(Rows from a dataset)
┄┄┄┄┄┄┄┄┄┄

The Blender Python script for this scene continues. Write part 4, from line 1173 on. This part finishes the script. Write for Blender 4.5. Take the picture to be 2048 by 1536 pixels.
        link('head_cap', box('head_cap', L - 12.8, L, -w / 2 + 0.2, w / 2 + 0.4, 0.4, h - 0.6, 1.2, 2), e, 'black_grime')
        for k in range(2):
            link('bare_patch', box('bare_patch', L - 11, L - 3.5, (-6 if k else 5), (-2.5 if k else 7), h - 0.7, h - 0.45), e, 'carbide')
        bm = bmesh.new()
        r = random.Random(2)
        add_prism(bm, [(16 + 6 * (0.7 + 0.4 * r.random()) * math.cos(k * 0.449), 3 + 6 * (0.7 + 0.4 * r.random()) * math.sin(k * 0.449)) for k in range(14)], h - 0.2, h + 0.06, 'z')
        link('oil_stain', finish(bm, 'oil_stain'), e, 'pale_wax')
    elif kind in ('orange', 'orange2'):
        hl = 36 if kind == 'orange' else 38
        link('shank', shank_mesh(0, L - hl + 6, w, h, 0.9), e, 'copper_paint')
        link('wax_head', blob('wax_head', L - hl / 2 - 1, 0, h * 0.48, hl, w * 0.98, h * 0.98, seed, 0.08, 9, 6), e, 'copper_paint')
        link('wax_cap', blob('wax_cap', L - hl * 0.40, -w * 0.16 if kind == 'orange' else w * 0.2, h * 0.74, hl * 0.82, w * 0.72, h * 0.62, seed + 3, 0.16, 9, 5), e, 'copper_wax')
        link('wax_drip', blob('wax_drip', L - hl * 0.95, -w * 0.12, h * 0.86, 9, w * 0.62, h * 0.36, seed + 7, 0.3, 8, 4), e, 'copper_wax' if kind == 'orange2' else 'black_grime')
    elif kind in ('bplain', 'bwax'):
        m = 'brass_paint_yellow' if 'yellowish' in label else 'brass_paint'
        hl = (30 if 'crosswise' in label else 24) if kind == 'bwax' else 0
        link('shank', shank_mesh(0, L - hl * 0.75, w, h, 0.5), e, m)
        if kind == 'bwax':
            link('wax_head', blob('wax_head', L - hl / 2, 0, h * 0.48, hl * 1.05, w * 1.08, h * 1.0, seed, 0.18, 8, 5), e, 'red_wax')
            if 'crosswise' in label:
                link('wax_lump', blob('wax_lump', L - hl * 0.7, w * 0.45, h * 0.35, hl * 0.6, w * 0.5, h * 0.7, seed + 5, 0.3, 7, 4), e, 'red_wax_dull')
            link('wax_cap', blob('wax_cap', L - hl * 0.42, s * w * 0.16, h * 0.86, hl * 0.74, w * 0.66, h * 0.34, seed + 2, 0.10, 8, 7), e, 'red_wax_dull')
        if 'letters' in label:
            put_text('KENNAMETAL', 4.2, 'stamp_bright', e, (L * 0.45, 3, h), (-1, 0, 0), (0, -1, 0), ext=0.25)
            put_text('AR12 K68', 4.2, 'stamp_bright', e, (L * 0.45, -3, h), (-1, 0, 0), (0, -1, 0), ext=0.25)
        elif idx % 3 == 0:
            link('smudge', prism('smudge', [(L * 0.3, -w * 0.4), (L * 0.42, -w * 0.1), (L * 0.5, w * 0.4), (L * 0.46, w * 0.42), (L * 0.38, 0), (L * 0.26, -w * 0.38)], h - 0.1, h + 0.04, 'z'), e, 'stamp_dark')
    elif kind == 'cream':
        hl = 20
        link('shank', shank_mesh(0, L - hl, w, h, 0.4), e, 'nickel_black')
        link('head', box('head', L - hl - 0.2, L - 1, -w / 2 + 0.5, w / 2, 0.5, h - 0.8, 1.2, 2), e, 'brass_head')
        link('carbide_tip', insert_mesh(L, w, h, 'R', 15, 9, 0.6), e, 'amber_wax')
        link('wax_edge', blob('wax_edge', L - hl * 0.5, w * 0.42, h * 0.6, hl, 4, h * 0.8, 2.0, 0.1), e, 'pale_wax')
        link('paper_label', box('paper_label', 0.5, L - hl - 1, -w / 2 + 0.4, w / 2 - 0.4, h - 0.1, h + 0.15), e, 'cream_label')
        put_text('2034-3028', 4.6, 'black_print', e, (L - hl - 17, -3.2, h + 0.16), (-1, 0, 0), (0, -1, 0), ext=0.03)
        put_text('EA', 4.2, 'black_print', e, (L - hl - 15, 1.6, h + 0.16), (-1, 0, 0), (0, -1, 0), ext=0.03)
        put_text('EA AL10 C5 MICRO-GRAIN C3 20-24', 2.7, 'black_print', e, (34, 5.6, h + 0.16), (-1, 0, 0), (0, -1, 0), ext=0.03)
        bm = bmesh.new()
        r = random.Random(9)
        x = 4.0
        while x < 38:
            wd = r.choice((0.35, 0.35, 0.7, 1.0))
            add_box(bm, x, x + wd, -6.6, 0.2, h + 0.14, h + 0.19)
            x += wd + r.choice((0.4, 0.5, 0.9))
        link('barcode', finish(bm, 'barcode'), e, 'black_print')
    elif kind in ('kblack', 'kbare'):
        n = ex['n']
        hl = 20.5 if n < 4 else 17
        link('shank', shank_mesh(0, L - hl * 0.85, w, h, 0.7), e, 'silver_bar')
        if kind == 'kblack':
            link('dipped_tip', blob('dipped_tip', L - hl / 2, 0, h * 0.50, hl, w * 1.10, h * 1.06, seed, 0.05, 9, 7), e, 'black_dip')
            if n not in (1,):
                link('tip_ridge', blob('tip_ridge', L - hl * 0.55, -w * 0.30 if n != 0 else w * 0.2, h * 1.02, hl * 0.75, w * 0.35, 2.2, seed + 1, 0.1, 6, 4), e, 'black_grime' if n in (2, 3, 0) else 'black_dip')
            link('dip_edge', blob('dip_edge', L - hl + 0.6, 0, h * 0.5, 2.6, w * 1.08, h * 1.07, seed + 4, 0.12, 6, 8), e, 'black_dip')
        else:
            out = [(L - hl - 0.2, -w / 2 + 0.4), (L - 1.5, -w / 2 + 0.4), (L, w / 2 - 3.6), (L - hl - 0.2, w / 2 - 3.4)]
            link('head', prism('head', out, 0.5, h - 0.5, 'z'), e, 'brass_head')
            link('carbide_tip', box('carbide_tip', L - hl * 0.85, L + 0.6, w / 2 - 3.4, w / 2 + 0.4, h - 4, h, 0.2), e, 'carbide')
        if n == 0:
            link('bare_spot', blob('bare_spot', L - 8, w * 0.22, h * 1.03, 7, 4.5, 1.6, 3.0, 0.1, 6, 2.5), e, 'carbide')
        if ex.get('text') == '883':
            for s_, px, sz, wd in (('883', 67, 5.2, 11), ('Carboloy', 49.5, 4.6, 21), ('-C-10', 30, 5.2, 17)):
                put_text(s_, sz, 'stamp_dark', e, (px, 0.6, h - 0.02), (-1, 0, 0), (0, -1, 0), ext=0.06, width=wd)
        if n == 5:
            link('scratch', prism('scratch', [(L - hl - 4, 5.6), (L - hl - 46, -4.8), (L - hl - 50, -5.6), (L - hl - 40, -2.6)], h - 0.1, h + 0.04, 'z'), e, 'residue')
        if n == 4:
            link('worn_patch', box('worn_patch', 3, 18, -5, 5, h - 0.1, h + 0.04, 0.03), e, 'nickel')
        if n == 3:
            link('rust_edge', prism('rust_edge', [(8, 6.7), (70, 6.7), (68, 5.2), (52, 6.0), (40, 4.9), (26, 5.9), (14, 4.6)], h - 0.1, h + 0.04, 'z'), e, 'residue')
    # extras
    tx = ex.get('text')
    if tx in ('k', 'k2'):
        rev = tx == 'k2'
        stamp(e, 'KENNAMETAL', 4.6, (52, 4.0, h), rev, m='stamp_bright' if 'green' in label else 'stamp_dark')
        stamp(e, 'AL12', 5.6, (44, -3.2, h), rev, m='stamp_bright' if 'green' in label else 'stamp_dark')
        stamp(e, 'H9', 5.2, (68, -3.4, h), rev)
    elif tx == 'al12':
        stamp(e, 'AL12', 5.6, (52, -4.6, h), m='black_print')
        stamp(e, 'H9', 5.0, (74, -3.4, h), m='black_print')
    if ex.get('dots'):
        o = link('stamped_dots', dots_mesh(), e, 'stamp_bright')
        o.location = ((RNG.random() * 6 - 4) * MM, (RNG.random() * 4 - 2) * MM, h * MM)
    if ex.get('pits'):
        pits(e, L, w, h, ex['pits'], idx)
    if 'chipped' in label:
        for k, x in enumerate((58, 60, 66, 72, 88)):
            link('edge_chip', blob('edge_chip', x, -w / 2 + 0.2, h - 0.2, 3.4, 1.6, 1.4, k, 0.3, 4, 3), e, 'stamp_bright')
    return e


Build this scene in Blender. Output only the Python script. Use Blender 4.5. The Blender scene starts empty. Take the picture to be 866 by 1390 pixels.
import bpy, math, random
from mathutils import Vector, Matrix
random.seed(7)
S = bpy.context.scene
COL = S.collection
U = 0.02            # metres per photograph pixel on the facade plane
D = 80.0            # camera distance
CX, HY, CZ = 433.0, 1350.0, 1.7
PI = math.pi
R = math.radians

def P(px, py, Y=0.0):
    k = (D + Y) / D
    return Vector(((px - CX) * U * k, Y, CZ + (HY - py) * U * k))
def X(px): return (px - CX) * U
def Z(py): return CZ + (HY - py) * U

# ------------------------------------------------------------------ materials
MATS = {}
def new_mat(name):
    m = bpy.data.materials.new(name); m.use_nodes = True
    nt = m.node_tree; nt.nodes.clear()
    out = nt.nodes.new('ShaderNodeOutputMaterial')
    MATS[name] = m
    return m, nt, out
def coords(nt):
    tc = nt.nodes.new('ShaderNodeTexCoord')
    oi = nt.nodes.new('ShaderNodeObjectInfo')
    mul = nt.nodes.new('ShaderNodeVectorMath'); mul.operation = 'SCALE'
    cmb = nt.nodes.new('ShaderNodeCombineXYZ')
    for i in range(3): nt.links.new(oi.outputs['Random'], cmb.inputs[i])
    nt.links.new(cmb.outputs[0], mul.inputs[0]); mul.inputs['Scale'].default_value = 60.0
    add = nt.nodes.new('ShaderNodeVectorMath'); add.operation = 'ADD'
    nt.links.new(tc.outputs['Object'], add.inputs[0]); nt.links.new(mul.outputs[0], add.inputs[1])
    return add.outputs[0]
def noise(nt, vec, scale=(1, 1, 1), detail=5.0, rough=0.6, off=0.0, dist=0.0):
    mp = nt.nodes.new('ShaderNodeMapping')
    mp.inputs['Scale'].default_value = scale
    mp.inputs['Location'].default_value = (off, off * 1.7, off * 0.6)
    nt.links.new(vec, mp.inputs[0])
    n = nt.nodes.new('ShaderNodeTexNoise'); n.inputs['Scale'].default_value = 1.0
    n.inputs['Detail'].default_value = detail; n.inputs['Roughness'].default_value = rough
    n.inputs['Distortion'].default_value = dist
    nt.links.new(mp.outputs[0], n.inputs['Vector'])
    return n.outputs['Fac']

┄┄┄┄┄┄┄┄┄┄

### TASK OBJECTIVE
Using the entries above, return exactly the lines from the line with "Build this scene" to the line with "def Z(py): return CZ + (HY - py) * U", counting both of those lines.

### SOLUTION TO THE EXERCISE
Build this scene in Blender. Output only the Python script. Use Blender 4.5. The Blender scene starts empty. Take the picture to be 866 by 1390 pixels.
import bpy, math, random
from mathutils import Vector, Matrix
random.seed(7)
S = bpy.context.scene
COL = S.collection
U = 0.02            # metres per photograph pixel on the facade plane
D = 80.0            # camera distance
CX, HY, CZ = 433.0, 1350.0, 1.7
PI = math.pi
R = math.radians

def P(px, py, Y=0.0):
    k = (D + Y) / D
    return Vector(((px - CX) * U * k, Y, CZ + (HY - py) * U * k))
def X(px): return (px - CX) * U
def Z(py): return CZ + (HY - py) * U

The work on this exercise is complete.